Malaysia is one of Asia's biggest employers of foreign labour. But recently, cases of deaths, abuse and forced labour have come to light. What is going on? Who is protecting these migrant workers?
KUALA LUMPUR: Irene Xavier was spending a quiet evening at her brother’s home in Singapore when the police suddenly barged in and arrested her.
It was October 1987 and the Malaysian authorities were cracking down on anyone they considered a threat.

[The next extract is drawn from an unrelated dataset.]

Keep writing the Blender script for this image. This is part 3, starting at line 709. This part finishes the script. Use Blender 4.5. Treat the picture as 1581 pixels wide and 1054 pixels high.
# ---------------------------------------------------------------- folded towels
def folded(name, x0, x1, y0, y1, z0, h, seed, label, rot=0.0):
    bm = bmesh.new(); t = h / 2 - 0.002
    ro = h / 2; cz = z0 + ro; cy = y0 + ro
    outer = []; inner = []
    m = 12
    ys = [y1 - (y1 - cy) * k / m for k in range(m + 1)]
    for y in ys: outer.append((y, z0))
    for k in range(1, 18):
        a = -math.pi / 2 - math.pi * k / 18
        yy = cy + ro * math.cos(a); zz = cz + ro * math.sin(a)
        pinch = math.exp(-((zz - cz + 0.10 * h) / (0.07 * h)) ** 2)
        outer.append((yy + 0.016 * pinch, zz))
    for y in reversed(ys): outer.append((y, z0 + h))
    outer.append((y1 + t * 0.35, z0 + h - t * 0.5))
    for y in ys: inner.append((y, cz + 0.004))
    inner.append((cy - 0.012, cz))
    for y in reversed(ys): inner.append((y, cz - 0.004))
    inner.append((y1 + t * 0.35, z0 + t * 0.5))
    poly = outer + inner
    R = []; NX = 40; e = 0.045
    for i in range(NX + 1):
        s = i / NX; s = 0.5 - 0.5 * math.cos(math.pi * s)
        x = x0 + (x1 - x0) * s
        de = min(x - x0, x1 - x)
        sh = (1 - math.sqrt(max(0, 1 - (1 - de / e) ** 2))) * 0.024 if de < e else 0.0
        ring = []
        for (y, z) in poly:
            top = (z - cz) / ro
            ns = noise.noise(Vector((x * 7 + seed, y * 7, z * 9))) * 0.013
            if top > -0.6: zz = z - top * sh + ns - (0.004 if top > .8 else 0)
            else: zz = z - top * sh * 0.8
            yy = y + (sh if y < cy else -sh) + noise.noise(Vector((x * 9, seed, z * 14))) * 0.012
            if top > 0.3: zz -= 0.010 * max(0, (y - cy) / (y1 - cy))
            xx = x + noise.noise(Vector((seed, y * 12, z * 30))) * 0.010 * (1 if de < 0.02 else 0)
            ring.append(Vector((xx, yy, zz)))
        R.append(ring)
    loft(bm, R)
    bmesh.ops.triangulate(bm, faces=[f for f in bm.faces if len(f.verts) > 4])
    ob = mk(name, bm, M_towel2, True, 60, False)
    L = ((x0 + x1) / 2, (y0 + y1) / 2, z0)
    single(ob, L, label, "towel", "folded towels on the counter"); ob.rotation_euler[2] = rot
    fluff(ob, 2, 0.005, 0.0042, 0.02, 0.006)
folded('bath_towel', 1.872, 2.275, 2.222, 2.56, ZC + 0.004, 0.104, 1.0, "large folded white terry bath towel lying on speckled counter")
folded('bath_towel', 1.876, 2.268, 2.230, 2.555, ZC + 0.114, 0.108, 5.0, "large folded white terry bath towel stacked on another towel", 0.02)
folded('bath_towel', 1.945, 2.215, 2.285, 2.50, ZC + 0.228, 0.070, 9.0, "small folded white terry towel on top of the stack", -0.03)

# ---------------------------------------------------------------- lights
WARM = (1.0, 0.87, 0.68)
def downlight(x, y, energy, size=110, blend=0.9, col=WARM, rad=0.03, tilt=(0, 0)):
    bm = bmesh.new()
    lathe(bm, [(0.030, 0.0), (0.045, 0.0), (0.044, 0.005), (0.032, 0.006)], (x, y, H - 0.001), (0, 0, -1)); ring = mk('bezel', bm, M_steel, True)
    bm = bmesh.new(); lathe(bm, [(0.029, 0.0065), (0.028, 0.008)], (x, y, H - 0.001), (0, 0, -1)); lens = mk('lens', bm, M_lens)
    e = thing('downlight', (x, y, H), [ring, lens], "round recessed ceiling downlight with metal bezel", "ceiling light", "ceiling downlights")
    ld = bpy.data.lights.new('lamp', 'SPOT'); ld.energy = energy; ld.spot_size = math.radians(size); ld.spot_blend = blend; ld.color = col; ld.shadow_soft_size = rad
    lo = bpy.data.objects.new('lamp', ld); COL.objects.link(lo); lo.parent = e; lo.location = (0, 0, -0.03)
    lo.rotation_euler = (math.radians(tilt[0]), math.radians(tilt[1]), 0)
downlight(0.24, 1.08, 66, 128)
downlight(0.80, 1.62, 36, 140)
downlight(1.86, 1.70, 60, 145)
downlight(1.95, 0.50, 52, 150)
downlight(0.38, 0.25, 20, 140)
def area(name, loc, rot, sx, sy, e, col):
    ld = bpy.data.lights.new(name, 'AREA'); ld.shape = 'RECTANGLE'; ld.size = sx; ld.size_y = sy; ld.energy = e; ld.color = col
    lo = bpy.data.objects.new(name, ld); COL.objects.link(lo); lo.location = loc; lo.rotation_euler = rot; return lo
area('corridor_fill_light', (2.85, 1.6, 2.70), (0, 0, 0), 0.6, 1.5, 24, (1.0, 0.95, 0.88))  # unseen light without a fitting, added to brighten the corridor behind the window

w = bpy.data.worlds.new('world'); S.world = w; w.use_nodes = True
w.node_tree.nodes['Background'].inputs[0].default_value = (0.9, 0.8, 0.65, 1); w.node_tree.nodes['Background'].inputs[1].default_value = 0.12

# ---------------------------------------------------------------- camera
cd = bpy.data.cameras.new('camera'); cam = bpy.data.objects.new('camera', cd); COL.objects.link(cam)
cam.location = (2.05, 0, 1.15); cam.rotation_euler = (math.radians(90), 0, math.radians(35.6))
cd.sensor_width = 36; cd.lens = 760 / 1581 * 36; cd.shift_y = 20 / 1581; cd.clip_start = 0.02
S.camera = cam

Back then Xavier, a former government school teacher, was a prominent activist for workers’ rights in Malaysia.
She had been educating workers about participating in unions, how they could vote, and how they could take charge instead of depending on union leaders to work on their behalf.
“I don’t think the government liked it,” she said with a hint of a smile, in a recent interview with FMT.
At the border, the Singaporean authorities handed her over to the Malaysian police, who took her to jail on what she still claims were trumped up charges.
“They accused me of attending communist meetings in the Philippines. They said I had made a speech there, which was not true. And they said I spoke Tagalog, which I don’t.”
She was locked up in a windowless police cell for 60 days, with no way of knowing whether it was day or night.
It was difficult to keep track of the date, because she could only count each passing day in her head.
“Basically I was held at the whim of the government. I didn’t have access to any real information. I couldn’t watch television, and of course I had no newspapers. Whatever they told me, that’s the only information I got,” she said.
“During the 60 days, they didn’t tell me where I was or how long I would be held.”
They interrogated her nearly every day. Afterwards, back in her cell, she would replay each session over and over again in her head.
“You would fill your head with questions. They asked this, so what are they actually trying to get? Should I have said this? Maybe I should not have said that. Am I putting other people in danger?
“You have a very active mental conversation with yourself on each day you are confined,” she said. “I guess that’s the only way to stay relatively sane.”
She recalled a time during one of the interrogation sessions when she was beaten by a male police officer.
“He beat the soles of my feet. It was painful, but I was more angry. How dare they beat me! And they could have done much worse if they’d wanted to. There was nothing I could do to stop them.”
She refrained from asking for anything from her captors, as she had learned that when she did they would use her request as leverage in exchange for information and cooperation.
After 60 days, most of the detainees had been released, except for her and three other women.
One day she was unexpectedly taken out of her cell and put in a van with the other three and taken to the Kamunting detention centre. There, they told her, she was to be detained for two years.
She recalled the three of them being incarcerated in a wooden building in a kind of dormitory with a kitchen and a shared toilet. Every evening at 6pm they were locked in for the night.